Dunque il settore pubblico – le banche centrali, i ministeri di spesa – ha sostenuto i mercati finanziari e reali come non si aveva memoria dalla fine delle seconda guerra mondiale. La crisi non si è avvitata. Venendo meno l’avvitamento, i mercati hanno corretto il fattore di sconto e sono rimbalzati. Si danno due scenari.
A) Lo scenario di base, ossia quello più probabile, è costruito – dai ricercatori delle banche d’affari – secondo questo schema: 1) la crescita riprende; 2) i deficit pubblici come conseguenza si contraggono; 3) i rendimenti salgono verso i livelli precedenti la crisi, ma i debiti pubblici – grazie alla crescita – non si avvitano. Si ricava – dai punti da 1 a 3 – che le obbligazioni a lungo termine, nello scenario base, non sono attraenti; 4) gli utili delle imprese – soprattutto negli Stati Uniti – salgono più che proporzionalmente all’impulso proveniente dalla domanda, perché con le forti ristrutturazioni che si sono avute è cresciuta la leva operativa. Gli utili quindi tornano verso i livelli precedenti la crisi già verso il 2011. Quest’ascesa degli utili alla fine bilancia la crescita dei rendimenti (= il fattore di sconto delle azioni, discusso prima) e perciò il livello dei prezzi delle azioni alla fine si stabilizza. Si ha dunque una borsa che è attraente nelle tipologie d’investimento (= le imprese che distribuiscono dividendi elevati dovrebbero essere immuni dal rialzo atteso dei rendimenti), ma che non è attraente per sé, in quanto sottovalutata.
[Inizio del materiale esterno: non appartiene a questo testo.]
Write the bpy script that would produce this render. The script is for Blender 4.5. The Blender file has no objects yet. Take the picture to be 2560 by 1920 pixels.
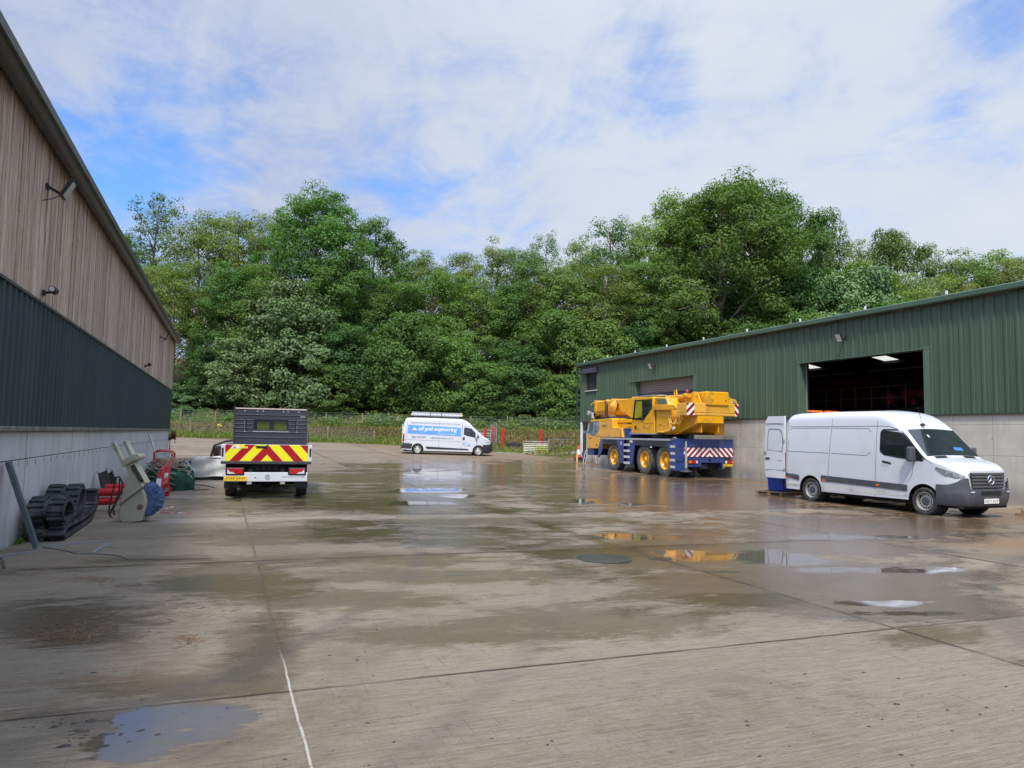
import bpy, bmesh, math, random
import numpy as np
from mathutils import Vector, Matrix
D = bpy.data
scn = bpy.context.scene
COL = scn.collection
R_ = math.radians
pi = math.pi
# ------------------------------------------------------------------ camera
CAM_H = 1.70
YAW, PITCH, ROLL = 22.1, 4.1, 1.0
cam = D.objects.new('camera', D.cameras.new('camera'))
COL.objects.link(cam)
cam.matrix_world = Matrix.Translation((0, 0, CAM_H)) @ Matrix.Rotation(R_(-YAW), 4, 'Z') @ Matrix.Rotation(R_(90 + PITCH), 4, 'X') @ Matrix.Rotation(R_(ROLL), 4, 'Z')
cam.data.sensor_width = 36.0
cam.data.lens = 36.0 * 1775 / 2560
cam.data.clip_end = 3000
cam.data.clip_start = 0.05
scn.camera = cam
CR = np.array(cam.matrix_world)[:3, :3]
# ------------------------------------------------------------------ sun, sky, exposure
SUN_DIR = Vector((-0.27, -0.50, 0.82)).normalized()      # towards the sun
SUN_EL = math.asin(SUN_DIR.z)
SUN_AZ = math.atan2(SUN_DIR.x, SUN_DIR.y)
sun = D.objects.new('sun', D.lights.new('sun', 'SUN'))
COL.objects.link(sun)
sun.data.energy = 3.0
sun.data.angle = R_(7)
sun.data.color = (1.0, 0.92, 0.80)
sun.rotation_euler = (-SUN_DIR).to_track_quat('-Z', 'Y').to_euler()
scn.view_settings.view_transform = 'Standard'
scn.view_settings.look = 'None'
scn.view_settings.exposure = 0.38
scn.view_settings.gamma = 1.0
scn.render.film_transparent = False
try:
    scn.cycles.use_denoising = True
    scn.cycles.max_bounces = 8
    scn.cycles.transparent_max_bounces = 8
except Exception:
    pass

def pxray(x, y):
    return CR @ np.array([(x - 1280) / 1775., -(y - 960) / 1775., -1.])

def zg(x, y):
    t = y - 36
    return .13 - .011 * (x - 1) + .026 * (np.sqrt(t * t + 16) + t) / 2

def ground(x, y, zf=None):
    """the yard point seen at photo position x, y"""
    zf = zf or zg
    d = pxray(x, y)
    lo, hi = 0.5, 200.
    for _ in range(60):
        m = (lo + hi) / 2
        if CAM_H + d[2] * m > zf(d[0] * m, d[1] * m): lo = m
        else: hi = m
    return Vector((d[0] * lo, d[1] * lo, CAM_H + d[2] * lo))

def atdepth(x, y, dep):
    d = pxray(x, y) * dep
    return Vector((d[0], d[1], CAM_H + d[2]))

def topx(P):
    P = np.asarray(P, float) - np.array([0, 0, CAM_H])
    q = P @ CR
    return 1280 - 1775 * q[..., 0] / q[..., 2], 960 + 1775 * q[..., 1] / q[..., 2]

# ---- node helper
class NT:
    def __init__(s, tree):
        s.t = tree; s.n = tree.nodes; s.l = tree.links
    def new(s, typ, **k):
        nd = s.n.new(typ)
        for a, v in k.items(): setattr(nd, a, v)
        return nd
    def put(s, sock, v):
        if v is None: return
        if isinstance(v, bpy.types.NodeSocket): s.l.new(v, sock)
        else:
            if sock.type == 'RGBA' and not isinstance(v, (int, float)) and len(v) == 3: v = (*v, 1)
            if sock.type == 'RGBA' and isinstance(v, (int, float)): v = (v, v, v, 1)
            sock.default_value = v
    def math(s, op, a, b=None, c=None, clamp=False):
        nd = s.new('ShaderNodeMath', operation=op); nd.use_clamp = clamp
        s.put(nd.inputs[0], a); s.put(nd.inputs[1], b)
        if c is not None: s.put(nd.inputs[2], c)
        return nd.outputs[0]
    def vmath(s, op, a, b=None):
        nd = s.new('ShaderNodeVectorMath', operation=op)
        s.put(nd.inputs[0], a); s.put(nd.inputs[1], b)
        return nd.outputs['Value'] if op in ('DOT_PRODUCT', 'LENGTH', 'DISTANCE') else nd.outputs[0]
    def mix(s, f, a, b, mode='MIX'):
        nd = s.new('ShaderNodeMix', data_type='RGBA', blend_type=mode)
        s.put(nd.inputs[0], f); s.put(nd.inputs[6], a); s.put(nd.inputs[7], b)
        return nd.outputs[2]
    def noise(s, vec, scale, detail=4, rough=.55, dist=0., dim='3D'):
        nd = s.new('ShaderNodeTexNoise', noise_dimensions=dim)
        s.put(nd.inputs['Vector'], vec); nd.inputs['Scale'].default_value = scale
        nd.inputs['Detail'].default_value = detail; nd.inputs['Roughness'].default_value = rough
        nd.inputs['Distortion'].default_value = dist
        return nd.outputs[0]
    def ramp(s, f, a, b, va=0., vb=1., smooth=True):
        nd = s.new('ShaderNodeMapRange'); nd.interpolation_type = 'SMOOTHSTEP' if smooth else 'LINEAR'
        s.put(nd.inputs[0], f)
        for i, v in zip((1, 2, 3, 4), (a, b, va, vb)): s.put(nd.inputs[i], v)
        return nd.outputs[0]
    def scale(s, v, sc, loc=(0, 0, 0)):
        nd = s.new('ShaderNodeMapping'); s.put(nd.inputs[0], v)
        nd.inputs['Scale'].default_value = sc; nd.inputs['Location'].default_value = loc
        return nd.outputs[0]
    def sep(s, v):
        nd = s.new('ShaderNodeSeparateXYZ'); s.put(nd.inputs[0], v); return nd.outputs
    def comb(s, x, y, z):
        nd = s.new('ShaderNodeCombineXYZ')
        for i, v in enumerate((x, y, z)): s.put(nd.inputs[i], v)
        return nd.outputs[0]
    def attr(s, name):
        return s.new('ShaderNodeAttribute', attribute_name=name)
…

In un contesto di bassi tassi di interesse, che tali dovrebbero restare e anche a lungo, ossia fino a quando i costi finanziari degli investimenti sono modesti, la borsa tende a salire fino al livello massimo che si può giustificare. La conclusione operativa è quella di evitare il debito a lungo termine, ma di comprare le azioni secondo dei temi di investimento, oppure se flettono molto.
B) Lo scenario di base, ossia quello più probabile, è costruito – dai ricercatori delle grandi istituzioni, che, si noti, non analizzano mai le azioni, ma solo le obbligazioni – secondo questo schema: 1) la crescita non sarà forte, perché le famiglie debbono rendere il debito accumulato, mentre la disoccupazione resta elevata; 2) i deficit pubblici come conseguenza si contraggono molto poco e i debiti pubblici continuano a salire; 3) i rendimenti hanno due vettori che li influenzano: quello del rischio specifico – i debiti crescenti che «comandano» dei rendimenti crescenti – che li spinge al rialzo, e quello del rischio di crisi sistemico – se non arriva la ripresa, le azioni scendono e dunque le obbligazioni possono essere attraenti – che li spinge al ribasso. La conclusione operativa è quella di evitare il debito a lungo termine.
Dei due scenari, a noi pare più verosimile il secondo – sono meglio le obbligazioni a breve termine, anche se i rendimenti sono minuscoli. Con l’aggiunta che le azioni possono flettere.
Marzo 2010 | Stati Uniti | Europa euro | |
Azioni / Obbligazioni | -- | -- | |
Obbligazioni / Liquidità | - | - |
Quando la previsione è di un’attività finanziaria che va molto peggio di un’altra, il giudizio è «---»;
«--» o «-» sono giudizi meno negativi.
Lo stesso vale con «+++» e, a scendere, con «++» o «+».